Task objective:
Output exactly the lines from the first one down to the line containing "from mathutils import Vector, Matrix", inclusive.

Source material:

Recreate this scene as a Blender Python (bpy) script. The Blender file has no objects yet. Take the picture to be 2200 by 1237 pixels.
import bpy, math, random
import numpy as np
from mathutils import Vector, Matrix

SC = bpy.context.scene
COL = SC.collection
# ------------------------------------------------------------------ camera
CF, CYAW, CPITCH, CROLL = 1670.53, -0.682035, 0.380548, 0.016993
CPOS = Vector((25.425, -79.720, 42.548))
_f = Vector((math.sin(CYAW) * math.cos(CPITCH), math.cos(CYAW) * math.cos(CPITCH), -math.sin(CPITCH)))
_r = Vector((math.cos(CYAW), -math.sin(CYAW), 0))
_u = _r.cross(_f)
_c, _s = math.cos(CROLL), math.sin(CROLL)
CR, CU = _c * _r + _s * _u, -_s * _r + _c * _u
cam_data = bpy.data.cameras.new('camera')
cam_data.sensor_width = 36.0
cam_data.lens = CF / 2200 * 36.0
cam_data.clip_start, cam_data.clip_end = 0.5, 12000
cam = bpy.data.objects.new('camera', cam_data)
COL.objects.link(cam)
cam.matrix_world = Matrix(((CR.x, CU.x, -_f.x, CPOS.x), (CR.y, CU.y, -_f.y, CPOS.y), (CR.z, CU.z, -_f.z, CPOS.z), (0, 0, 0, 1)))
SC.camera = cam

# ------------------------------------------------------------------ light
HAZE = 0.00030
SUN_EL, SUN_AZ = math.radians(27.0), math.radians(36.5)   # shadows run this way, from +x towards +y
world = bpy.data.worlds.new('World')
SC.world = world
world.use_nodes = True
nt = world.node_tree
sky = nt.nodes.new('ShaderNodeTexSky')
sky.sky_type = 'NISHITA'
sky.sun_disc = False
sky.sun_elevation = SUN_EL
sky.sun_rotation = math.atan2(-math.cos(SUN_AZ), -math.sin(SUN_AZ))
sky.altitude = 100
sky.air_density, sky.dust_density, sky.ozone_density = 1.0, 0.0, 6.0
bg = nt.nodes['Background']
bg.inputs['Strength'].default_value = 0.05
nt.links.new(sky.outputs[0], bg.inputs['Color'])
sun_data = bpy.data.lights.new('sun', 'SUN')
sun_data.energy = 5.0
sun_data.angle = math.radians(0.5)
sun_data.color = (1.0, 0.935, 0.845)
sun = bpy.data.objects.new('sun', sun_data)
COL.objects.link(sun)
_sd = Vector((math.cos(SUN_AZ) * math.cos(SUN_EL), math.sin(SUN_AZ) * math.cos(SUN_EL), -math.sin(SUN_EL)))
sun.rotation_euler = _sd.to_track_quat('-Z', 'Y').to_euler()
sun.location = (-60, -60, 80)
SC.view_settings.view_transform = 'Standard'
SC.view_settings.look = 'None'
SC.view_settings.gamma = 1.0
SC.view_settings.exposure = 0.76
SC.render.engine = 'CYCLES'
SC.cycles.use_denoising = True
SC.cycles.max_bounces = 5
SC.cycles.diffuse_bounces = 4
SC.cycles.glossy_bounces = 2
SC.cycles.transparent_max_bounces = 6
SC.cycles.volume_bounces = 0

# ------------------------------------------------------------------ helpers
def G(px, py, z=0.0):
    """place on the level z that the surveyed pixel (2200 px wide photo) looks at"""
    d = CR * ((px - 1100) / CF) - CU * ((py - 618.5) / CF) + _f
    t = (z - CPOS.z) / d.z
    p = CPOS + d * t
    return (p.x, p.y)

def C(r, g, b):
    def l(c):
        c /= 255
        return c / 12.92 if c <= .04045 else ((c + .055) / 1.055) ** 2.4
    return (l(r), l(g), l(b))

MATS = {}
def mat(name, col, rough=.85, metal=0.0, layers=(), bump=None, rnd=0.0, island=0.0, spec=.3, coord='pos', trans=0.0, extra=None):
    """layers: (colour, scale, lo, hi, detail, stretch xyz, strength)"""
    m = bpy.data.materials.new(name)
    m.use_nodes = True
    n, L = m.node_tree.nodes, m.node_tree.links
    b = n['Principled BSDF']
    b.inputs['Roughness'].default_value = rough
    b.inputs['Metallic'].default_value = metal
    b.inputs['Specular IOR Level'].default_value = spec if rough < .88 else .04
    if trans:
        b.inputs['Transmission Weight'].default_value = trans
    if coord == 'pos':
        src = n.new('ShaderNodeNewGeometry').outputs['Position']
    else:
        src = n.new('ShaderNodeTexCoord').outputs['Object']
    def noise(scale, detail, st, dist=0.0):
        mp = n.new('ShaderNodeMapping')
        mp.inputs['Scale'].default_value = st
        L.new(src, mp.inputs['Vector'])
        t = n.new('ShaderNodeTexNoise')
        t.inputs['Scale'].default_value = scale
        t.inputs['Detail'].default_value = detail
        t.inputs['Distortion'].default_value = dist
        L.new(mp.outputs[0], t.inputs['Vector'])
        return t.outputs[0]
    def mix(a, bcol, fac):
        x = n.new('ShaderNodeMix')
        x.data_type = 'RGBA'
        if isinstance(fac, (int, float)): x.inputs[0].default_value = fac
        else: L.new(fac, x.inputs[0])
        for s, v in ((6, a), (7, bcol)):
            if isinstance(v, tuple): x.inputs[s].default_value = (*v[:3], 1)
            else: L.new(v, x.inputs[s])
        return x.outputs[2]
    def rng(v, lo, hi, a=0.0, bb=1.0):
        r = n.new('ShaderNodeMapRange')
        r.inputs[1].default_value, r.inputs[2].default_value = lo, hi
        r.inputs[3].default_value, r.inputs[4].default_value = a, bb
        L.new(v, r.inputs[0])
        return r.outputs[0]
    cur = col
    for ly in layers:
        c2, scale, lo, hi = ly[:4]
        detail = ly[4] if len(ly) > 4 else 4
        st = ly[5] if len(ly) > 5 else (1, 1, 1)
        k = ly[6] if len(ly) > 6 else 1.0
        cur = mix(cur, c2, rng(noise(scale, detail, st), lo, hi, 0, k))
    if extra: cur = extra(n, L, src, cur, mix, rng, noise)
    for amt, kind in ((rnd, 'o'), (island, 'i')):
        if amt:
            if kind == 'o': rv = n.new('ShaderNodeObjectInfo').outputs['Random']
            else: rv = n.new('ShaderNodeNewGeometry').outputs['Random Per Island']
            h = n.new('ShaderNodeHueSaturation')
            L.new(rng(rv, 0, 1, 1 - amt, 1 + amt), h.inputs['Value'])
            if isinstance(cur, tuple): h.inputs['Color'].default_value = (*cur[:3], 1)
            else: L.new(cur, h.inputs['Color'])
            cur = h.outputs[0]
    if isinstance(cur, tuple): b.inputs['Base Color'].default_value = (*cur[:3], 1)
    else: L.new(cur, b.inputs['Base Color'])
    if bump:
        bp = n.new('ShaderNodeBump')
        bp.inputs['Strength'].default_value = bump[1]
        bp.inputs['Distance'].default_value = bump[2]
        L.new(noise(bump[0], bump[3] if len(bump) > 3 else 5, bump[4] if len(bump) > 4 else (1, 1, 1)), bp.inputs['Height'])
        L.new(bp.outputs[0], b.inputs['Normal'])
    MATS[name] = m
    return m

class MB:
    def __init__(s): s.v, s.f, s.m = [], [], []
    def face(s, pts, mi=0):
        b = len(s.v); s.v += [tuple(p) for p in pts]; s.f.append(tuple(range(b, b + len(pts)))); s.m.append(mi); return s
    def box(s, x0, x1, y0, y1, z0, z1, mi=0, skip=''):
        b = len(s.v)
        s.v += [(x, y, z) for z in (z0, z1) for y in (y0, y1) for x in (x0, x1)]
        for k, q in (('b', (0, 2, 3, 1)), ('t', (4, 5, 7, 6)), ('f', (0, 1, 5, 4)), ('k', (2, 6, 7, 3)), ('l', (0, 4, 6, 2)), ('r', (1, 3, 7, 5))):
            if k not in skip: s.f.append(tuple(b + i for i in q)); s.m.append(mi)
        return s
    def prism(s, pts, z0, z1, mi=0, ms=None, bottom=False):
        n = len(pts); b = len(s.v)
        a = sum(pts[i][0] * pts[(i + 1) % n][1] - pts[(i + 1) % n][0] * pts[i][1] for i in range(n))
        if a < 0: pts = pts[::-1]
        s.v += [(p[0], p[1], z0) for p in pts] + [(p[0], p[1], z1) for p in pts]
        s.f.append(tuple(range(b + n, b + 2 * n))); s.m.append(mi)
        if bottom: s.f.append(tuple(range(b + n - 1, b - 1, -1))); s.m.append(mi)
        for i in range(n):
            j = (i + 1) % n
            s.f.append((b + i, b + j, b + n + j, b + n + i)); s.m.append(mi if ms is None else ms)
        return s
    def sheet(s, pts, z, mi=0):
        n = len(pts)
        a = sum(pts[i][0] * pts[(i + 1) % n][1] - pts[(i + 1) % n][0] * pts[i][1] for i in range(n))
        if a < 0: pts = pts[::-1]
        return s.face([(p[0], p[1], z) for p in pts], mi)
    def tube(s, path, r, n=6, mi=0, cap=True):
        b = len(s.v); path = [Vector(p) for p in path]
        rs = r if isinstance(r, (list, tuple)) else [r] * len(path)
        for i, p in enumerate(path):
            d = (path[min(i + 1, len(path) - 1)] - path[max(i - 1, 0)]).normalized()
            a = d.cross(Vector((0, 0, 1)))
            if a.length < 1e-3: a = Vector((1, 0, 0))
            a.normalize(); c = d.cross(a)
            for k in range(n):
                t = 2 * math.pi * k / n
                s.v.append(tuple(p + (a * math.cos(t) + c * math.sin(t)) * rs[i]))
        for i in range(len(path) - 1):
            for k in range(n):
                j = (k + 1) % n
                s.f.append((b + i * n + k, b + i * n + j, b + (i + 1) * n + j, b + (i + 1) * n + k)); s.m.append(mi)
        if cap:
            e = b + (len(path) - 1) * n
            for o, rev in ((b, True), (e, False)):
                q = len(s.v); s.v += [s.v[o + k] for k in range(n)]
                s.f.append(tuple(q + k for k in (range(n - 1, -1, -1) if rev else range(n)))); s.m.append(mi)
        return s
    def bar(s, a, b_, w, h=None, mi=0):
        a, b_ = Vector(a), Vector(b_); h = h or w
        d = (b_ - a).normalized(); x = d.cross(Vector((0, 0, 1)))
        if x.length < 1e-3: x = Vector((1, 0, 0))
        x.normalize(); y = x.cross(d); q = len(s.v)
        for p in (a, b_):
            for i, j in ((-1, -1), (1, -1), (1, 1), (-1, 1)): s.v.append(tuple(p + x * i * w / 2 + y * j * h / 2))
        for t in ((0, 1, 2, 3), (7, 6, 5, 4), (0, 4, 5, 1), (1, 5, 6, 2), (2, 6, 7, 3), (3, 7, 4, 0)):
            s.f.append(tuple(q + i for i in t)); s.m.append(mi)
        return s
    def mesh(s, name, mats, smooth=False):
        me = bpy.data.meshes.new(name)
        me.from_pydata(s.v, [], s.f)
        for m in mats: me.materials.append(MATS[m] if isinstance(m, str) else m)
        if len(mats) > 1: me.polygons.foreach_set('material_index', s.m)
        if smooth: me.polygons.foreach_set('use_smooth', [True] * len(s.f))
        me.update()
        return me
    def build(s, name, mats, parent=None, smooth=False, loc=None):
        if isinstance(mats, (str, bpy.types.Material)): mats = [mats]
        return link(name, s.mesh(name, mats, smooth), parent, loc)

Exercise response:
Recreate this scene as a Blender Python (bpy) script. The Blender file has no objects yet. Take the picture to be 2200 by 1237 pixels.
import bpy, math, random
import numpy as np
from mathutils import Vector, Matrix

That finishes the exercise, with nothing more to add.